[What is asked] Print, exactly as they stand, the lines from the start of the listing to the line containing "COL = S.collection", inclusive.

[Data lines]
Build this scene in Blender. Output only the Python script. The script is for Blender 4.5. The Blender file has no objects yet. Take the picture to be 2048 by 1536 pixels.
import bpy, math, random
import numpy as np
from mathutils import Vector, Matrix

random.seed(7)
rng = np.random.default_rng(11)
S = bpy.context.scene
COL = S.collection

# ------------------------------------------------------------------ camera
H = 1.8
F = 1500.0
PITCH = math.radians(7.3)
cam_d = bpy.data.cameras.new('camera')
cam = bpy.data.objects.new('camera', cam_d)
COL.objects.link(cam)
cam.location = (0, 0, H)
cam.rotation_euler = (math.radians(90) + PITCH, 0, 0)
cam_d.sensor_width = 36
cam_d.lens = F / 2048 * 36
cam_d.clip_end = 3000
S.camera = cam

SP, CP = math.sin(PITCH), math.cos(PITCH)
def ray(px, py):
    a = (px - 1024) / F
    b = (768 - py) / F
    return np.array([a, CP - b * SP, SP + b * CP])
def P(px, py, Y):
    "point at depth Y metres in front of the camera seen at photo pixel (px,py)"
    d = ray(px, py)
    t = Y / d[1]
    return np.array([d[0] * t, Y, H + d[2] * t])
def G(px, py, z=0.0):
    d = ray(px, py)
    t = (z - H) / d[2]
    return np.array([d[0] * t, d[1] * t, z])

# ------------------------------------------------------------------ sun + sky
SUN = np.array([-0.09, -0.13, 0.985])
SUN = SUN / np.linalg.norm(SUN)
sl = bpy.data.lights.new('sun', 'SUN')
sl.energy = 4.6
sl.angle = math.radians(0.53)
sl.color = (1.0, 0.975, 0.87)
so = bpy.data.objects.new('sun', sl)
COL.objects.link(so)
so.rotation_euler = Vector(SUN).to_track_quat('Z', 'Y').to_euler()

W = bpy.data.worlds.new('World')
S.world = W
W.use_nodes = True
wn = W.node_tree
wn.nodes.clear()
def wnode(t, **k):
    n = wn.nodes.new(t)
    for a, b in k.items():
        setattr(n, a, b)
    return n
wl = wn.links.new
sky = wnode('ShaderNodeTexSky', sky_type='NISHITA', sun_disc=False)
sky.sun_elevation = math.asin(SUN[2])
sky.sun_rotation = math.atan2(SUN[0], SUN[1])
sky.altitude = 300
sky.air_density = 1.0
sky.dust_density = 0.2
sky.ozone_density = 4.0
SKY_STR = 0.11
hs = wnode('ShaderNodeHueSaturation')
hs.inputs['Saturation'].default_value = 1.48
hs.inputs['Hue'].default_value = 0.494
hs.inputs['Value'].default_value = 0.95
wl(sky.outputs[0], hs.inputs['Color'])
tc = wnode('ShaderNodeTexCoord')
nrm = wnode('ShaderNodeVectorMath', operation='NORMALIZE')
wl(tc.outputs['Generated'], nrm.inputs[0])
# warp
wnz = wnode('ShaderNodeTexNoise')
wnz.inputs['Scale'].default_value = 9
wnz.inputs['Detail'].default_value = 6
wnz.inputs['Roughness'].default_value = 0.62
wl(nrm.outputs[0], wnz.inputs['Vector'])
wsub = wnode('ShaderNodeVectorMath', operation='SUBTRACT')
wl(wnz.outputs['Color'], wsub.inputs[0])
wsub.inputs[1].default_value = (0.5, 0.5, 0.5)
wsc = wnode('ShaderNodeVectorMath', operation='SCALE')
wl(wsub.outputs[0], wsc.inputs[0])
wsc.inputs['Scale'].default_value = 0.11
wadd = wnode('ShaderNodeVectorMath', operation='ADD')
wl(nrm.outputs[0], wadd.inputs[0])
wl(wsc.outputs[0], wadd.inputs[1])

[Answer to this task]
Build this scene in Blender. Output only the Python script. The script is for Blender 4.5. The Blender file has no objects yet. Take the picture to be 2048 by 1536 pixels.
import bpy, math, random
import numpy as np
from mathutils import Vector, Matrix

random.seed(7)
rng = np.random.default_rng(11)
S = bpy.context.scene
COL = S.collection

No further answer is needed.